Following the U.S. Supreme Court’s decision in Schuette v. Coalition to Defend Affirmative Action, upholding Michigan’s ban on the use of race in university admissions, Harvard Law School Professor Tomiko Brown-Nagin appeared on MSNBC’s “Last Word” to discuss the divide in the Supreme Court’s on race.
“I think what we’re seeing on this court is a plurality of justices, led by the Chief Justice, John Roberts, indicating in a number of decisions— whether it’s education or employment or voting— that explicit racial classifications have no place in the law unless they’re supported by current findings of invidious racial discrimination,” said Brown-Nagin, Daniel P.S. Paul Professor of Constitutional Law and co-director of the Program in Law and History. She is also professor of history, Harvard Graduate School of Arts & Sciences.
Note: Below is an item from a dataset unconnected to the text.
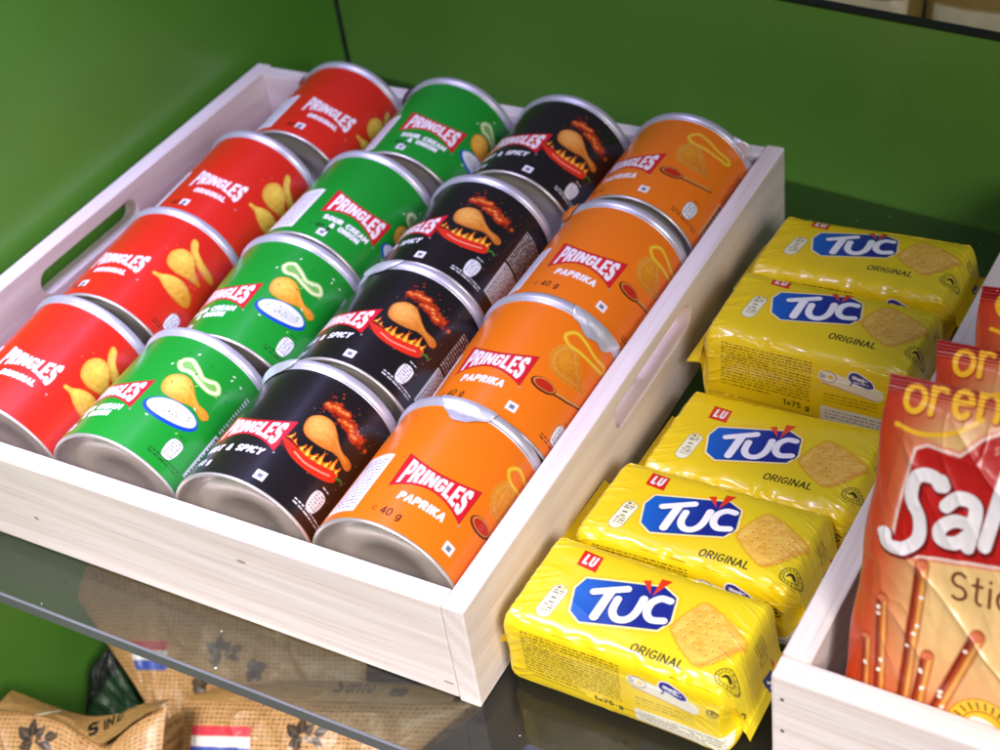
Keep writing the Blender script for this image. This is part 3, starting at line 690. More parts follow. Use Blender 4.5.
# ------------------------------------------------------------------ yellow biscuit packets
BW, BD = 48.5, 25.0            # half length of the body, half depth (mm)
def packet_print(h, c0):
    st = .30
    u = np.arange(-59.5, 59.51, st)
    per = 4 * BD + 2 * h
    nv = int(per / st); v = c0 + BD - np.arange(nv) * per / nv          # from the back edge of the top, over the front, round
    U, V = np.meshgrid(u, v)
    Y = (238, 206, 22)
    pr = Print(U, V, Y)
    # greener right half of the front panel, as printed
    g = (smooth(-30, 40, U) * ((V > c0 - BD + 2) & (V < c0 + BD)))[..., None] * .55
    pr.C = pr.C * (1 - g) + lin((228, 213, 34)) * g
    ink = (52, 48, 14)
    pr.poly([(-31.5, 22.3), (-22.6, 21.0), (-22.0, 12.2), (-31.0, 13.4)], (216, 40, 18))
    pr.block('LU', -29.6, -23.8, lambda x: 14.6 - .1 * (x + 27), lambda x: 20.2 - .1 * (x + 27), (246, 240, 232), .18, .1)
    O = [(-23.9, 8.4), (6.1, 16.1), (12.4, 12.9), (15.0, 1.7), (12.1, -4.0), (-16.8, -12.0), (-22.3, -8.5), (-25.7, 2.3)]
    pr.poly(O, (240, 176, 20), .7, 1.7, 4); pr.poly(O, (246, 236, 150), 1, .9)
    def blue(U, V):
        t = smooth(-26, 4, U)[..., None]
        return lin((20, 96, 186)) * (1 - t) + lin((22, 36, 130)) * t
    pr.poly(O, blue)
    for w, c in ((4.0, (16, 40, 120)), (3.1, (246, 246, 246))):
        d = .35 if w > 3.5 else 0
        pr.line([(-18.2 + d, 3.4 - d), (-6.6 + d, 9.6 - d)], w, c); pr.line([(-12.0 + d, 6.4 - d), (-12.6 + d, -7.6 - d)], w + .5, c)
        pr.line([(x + d, y - d) for x, y in spline([(-7.9, 3.6), (-7.4, -2.2), (-4.6, -5.2), (-.8, -4.2), (1.2, 0), (1.2, 7.6)], False, 6)], w, c)
        pr.line([(x + d, y - d) for x, y in spline([(10.8, 10.6), (7.2, 10.4), (4.6, 7), (4.9, 2.2), (7.8, -.4), (12.4, .9)], False, 6)], w, c)
    pr.poly([(-3.1, 16), (-.2, 17.4), (2.4, 10.7)], (222, 60, 20)); pr.poly([(3.1, 19.9), (7.6, 20.4), (3.5, 10.4)], (222, 60, 20))
    # cracker
    C4 = [(23.5, 15.4), (45.4, 3.1), (32.4, -13.4), (16.6, -1.0)]
    oct_ = []
    for q in range(4):
        p, a, b = (np.array(C4[m % 4], float) for m in (q, q - 1, q + 1))
        oct_ += [p + (a - p) * .11, p + (b - p) * .11]
    ck = []; cen = np.mean(C4, 0)
    for q in range(8):
        a, b = oct_[q], oct_[(q + 1) % 8]; m = 5 if q % 2 else 2
        for k in range(m * 6):
            t = k / (m * 6); p = a + (b - a) * t; d = (p - cen) / np.linalg.norm(p - cen)
            ck.append(p + d * (.25 + .55 * abs(math.sin(math.pi * m * t)) + (.5 * math.sin(math.pi * t) if q % 2 else .3)))
    pr.poly(ck, (214, 130, 30), .7, .7, 4)
    def crk(U, V):
        t = np.clip(.45 + 1.3 * (fbm(U / 3.2, V / 3.2, 4) - .5), 0, 1)[..., None]
        return lin((244, 204, 92)) * (1 - t) + lin((224, 160, 46)) * t
    pr.poly(ck, crk)
    e1 = (np.array(C4[1]) - C4[0]); e2 = (np.array(C4[3]) - C4[0])
    for i in range(6):
        for j in range(5):
            p = np.array(C4[0]) + e1 * (i + .8) / 6.6 + e2 * (j + .7) / 5.4 + rng.normal(0, .3, 2)
            pr.ell(p[0], p[1], .38, .3, (140, 76, 14), 0, .9, 10); pr.ell(p[0] - .6, p[1] + .6, .8, .5, (248, 216, 120), 30, .5, 10, soft=3)
    pr.line([oct_[3], oct_[4]], .9, (214, 120, 26), .6, 3)
    pr.text('ORIGINAL', 6.6, -16.8, 3.7, .72, ink, 1.0, .29, 0, .08)
    # approval seal
    for r_, w in ((4.2, .42), (2.7, .36)): pr.line(arc(44.1, -13.7, r_, r_, 0, 360, 36), w, ink)
    for k in range(16):
        a = k * 2 * math.pi / 16; pr.line([(44.1 + 3.2 * math.cos(a), -13.7 + 3.2 * math.sin(a)), (44.1 + 3.7 * math.cos(a), -13.7 + 3.7 * math.sin(a))], .38, ink)
    pr.poly(spline([(42.4, -14.6), (43.2, -12.6), (45.0, -12.2), (46.2, -13.6), (45.6, -14.9), (44.4, -13.9)]), ink); pr.lines(41.5, 46.8, (-19.2,), .4, ink, 2)
    # energy pill
    def pill(cx, cy, hl, w, col, grow=0):
        c, s = math.cos(math.radians(84)), math.sin(math.radians(84))
        pr.line([(cx - c * hl, cy - s * hl), (cx + c * hl, cy + s * hl)], w + grow, col)
    pill(-31.2, -6.9, 5.3, 6.4, (110, 104, 50), .5); pill(-31.2, -6.9, 5.3, 6.4, (240, 236, 196))
    pr.lines(-33.4, -29.2, (-12.2, -10.8, -9.4), .7, (110, 104, 60), 4); pr.lines(-32.4, -30, (-5.6, -8,), .8, (70, 66, 40), 5); pr.lines(-33.0, -28.6, (-3.0, -1.8), .7, ink, 6)
    pr.ell(-31.6, .2, .8, .7, (120, 120, 60)); pr.ell(-29.6, .4, .9, .8, (240, 200, 40))
    # front (long) face: small print, offer panel, weight
    f = c0 - BD
    pr.lines(-38, 4, [f - d for d in np.arange(5.5, 27, 1.62)], .78, (84, 72, 18), 21, .85)
    pr.lines(-38, -14, [f - 28.6], .7, (84, 72, 18), 22)
    pr.line([(10.5, f - 10.5), (13, f - 11), (26, f - 13.2), (33, f - 14.6)], 6.6, (238, 232, 214)); pr.line([(9, f - 14.2), (33, f - 18.2)], .4, (150, 120, 160))
    pr.line(arc(11.6, f - 10.4, 3.6, 3.1, 0, 360, 24), .35, (120, 110, 130)); pr.ell(12.6, f - 10.2, 1.1, 1.0, (240, 190, 40)); pr.text('N', 8.9, f - 11.3, 1.8, .4, (110, 110, 130))
    cl = spline([(20.4, f - 8.6), (21.2, f - 5.6), (24, f - 5.0), (27, f - 6.4), (30.4, f - 8.2), (31.6, f - 11), (29, f - 12.4), (25, f - 11.2), (22, f - 10.4)], True, 5)
    pr.poly(cl, (238, 238, 250), 1, .5); pr.poly(cl, (52, 44, 130)); pr.line([(22.6, f - 10), (21.4, f - 12.6)], .7, (52, 44, 130))
    pr.text('snack', 22.0, f - 8.2, 1.9, .42, (240, 240, 250), .95, .2, -12); pr.text('time', 24.4, f - 11.0, 1.9, .42, (240, 240, 250), .95, .2, -12) if False else pr.lines(22.6, 29.4, (f - 8.4, f - 10.4), .6, (236, 236, 250), 3)
    pr.lines(10, 34, (f - 20.4, f - 22.2, f - 24), .7, (130, 104, 20), 33, .8)
    pr.rect(9, f - 36.5, 48, f - 27.0, (236, 230, 206)); pr.lines(11, 46, (f - 29.4, f - 31.2, f - 33), .8, (120, 116, 100), 31, .7)
    pr.text('1x75 g', -8.0, f - 31.8, 2.7, .62, ink, 1.05, .32, 0)
    pr.line(arc(41.5, f - 13.5, 1.9, 1.9, 60, 330, 16), .75, ink); pr.line([(42.6, f - 11.8), (44.0, f - 13.0)], .7, ink); pr.ell(41.5, f - 13.5, .8, .8, ink)
    # marks on the folded ends
    for sx in (-1, 1):
        pr.poly([(sx * 51.5, 4), (sx * 57, 5), (sx * 57.5, 14), (sx * 52, 13)], (30, 46, 130)); pr.line([(sx * 53, 7), (sx * 56, 11)], .9, (240, 240, 246)); pr.line([(sx * 56, 6.5), (sx * 53.4, 11.6)], .7, (240, 240, 246))
        pr.poly([(sx * 50.6, 14.5), (sx * 52.6, 14.8), (sx * 51.9, 17.4)], (222, 60, 20))
        pr.lines(-50 if sx < 0 else 46.5, -46.5 if sx < 0 else 50, np.arange(-12, 3, 1.5) if sx < 0 else np.arange(6, 14, 1.6), .7, ink, 40 + sx)
    return u, v, per, U, V, pr.C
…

Brown-Nagin said that to the justices in the majority on Schuette, racial discrimination means something very definite—the kind of personal animus represented by Jim Crow laws or Bull Connor’s use of police dogs against non-violent protesters during the civil rights movement. That kind of animus is largely a thing of the past, the Chief Justice has said in a number of opinions.
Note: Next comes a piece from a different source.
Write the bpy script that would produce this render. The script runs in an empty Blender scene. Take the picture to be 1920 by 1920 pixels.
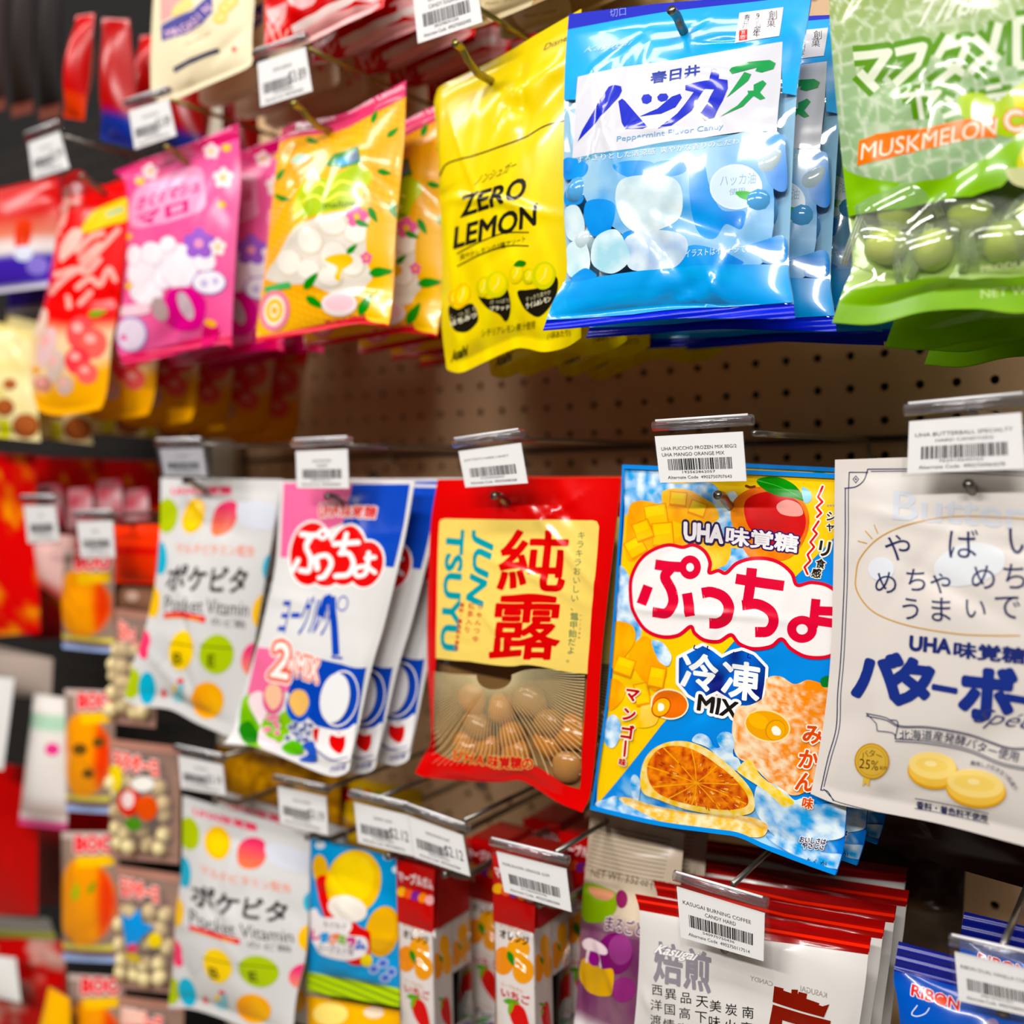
import bpy, bmesh, math, random
import numpy as np
from mathutils import Vector, Matrix

SC = bpy.context.scene
COL = SC.collection

# ------------------------------------------------------------------ camera
# The pegboard's face is the plane y = 0 (aisle side is -y), x runs right along the shelf, z is up.
F_PX, YAW, PITCH, ROLL = 1853.19, 0.607038, -0.0391681, -0.0190220
CAM = np.array([0.62782, -0.780247, -0.060320])
_cy, _sy, _cp, _sp, _cr, _sr = math.cos(YAW), math.sin(YAW), math.cos(PITCH), math.sin(PITCH), math.cos(ROLL), math.sin(ROLL)
_f = np.array([-_sy * _cp, _cy * _cp, _sp])
_r0 = np.array([_cy, _sy, 0.0])
_u0 = np.cross(_r0, _f)
RC = np.array([_cr * _r0 + _sr * _u0, -_sr * _r0 + _cr * _u0, _f])
cd = bpy.data.cameras.new('camera')
cam = bpy.data.objects.new('camera', cd)
COL.objects.link(cam)
cd.sensor_width = 36.0
cd.lens = F_PX / 1920 * 36.0
cd.clip_start = 0.02
m3 = Matrix(((RC[0][0], RC[1][0], -RC[2][0]), (RC[0][1], RC[1][1], -RC[2][1]), (RC[0][2], RC[1][2], -RC[2][2])))
cam.matrix_world = Matrix.Translation(Vector(CAM)) @ m3.to_4x4()
cd.dof.use_dof = True
cd.dof.focus_distance = 0.575
cd.dof.aperture_fstop = 2.9
SC.camera = cam

# ------------------------------------------------------------------ world, lamps, exposure
SC.view_settings.view_transform = 'Standard'
SC.view_settings.look = 'None'
SC.view_settings.exposure = -0.10
SC.view_settings.gamma = 1.0
SC.view_settings.use_curve_mapping = False
SC.cycles.transparent_max_bounces = 32
SC.cycles.max_bounces = 8
w = bpy.data.worlds.new('world')
SC.world = w
w.use_nodes = True
w.node_tree.nodes['Background'].inputs[0].default_value = (1.0, 0.93, 0.84, 1)
w.node_tree.nodes['Background'].inputs[1].default_value = 0.025


def lamp(name, loc, size, power, target, col=(1.0, 0.965, 0.93)):
    d = bpy.data.lights.new(name, 'AREA')
    d.shape = 'RECTANGLE'
    d.size, d.size_y = size
    d.energy = power
    d.color = col
    o = bpy.data.objects.new(name, d)
    COL.objects.link(o)
    o.location = loc
    o.rotation_euler = (Vector(target) - Vector(loc)).to_track_quat('-Z', 'Y').to_euler()
    return o


# ceiling fluorescent fixtures over the aisle
for i, (x, y, p) in enumerate([(-1.5, -1.1, 14), (-0.1, -1.1, 14), (1.3, -1.1, 14), (-0.4, -2.6, 52), (1.2, -2.6, 52)]):
    lamp('ceiling_lamp', (x, y, 1.40), (1.15, 0.16), p, (x, y + 0.35, 0))


# ------------------------------------------------------------------ helpers
def at(px, py, Y):
    """point of the plane y = Y seen at pixel (px, py)"""
    d = np.array([(px - 960) / F_PX, (960 - py) / F_PX, 1.0]) @ RC
    return CAM + (Y - CAM[1]) / d[1] * d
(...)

To Justice Sonia Sotomayor, however, who wrote an impassioned dissent, the conception of racial discrimination can reveal itself by social and economic conditions that suggest racial disadvantage, Brown-Nagin said.
Racial stigma preexisted the advent of affirmation action policies, Brown-Nagin explained. “There was racial stigma during the era of slavery and Jim Crow…We probably would benefit from understanding it in all of its fullness.”
Brown-Nagin also discussed Schuette in The New Republic. “[S]urely the Justice’s views on affirmative action loomed in the background of today’s decision,” she said. “[T]he bottom line is that the Roberts Court is nudging universities toward so-called race-neutral alternatives to race-conscious affirmative action, as it once again stated in Schuette. Grutter is imperiled, implicitly if not explicitly.” Grutter v. Bollinger, was a 2003 Supreme Court decision, in which it held that universities can use race in admissions to further their compelling interest in creating diverse student bodies.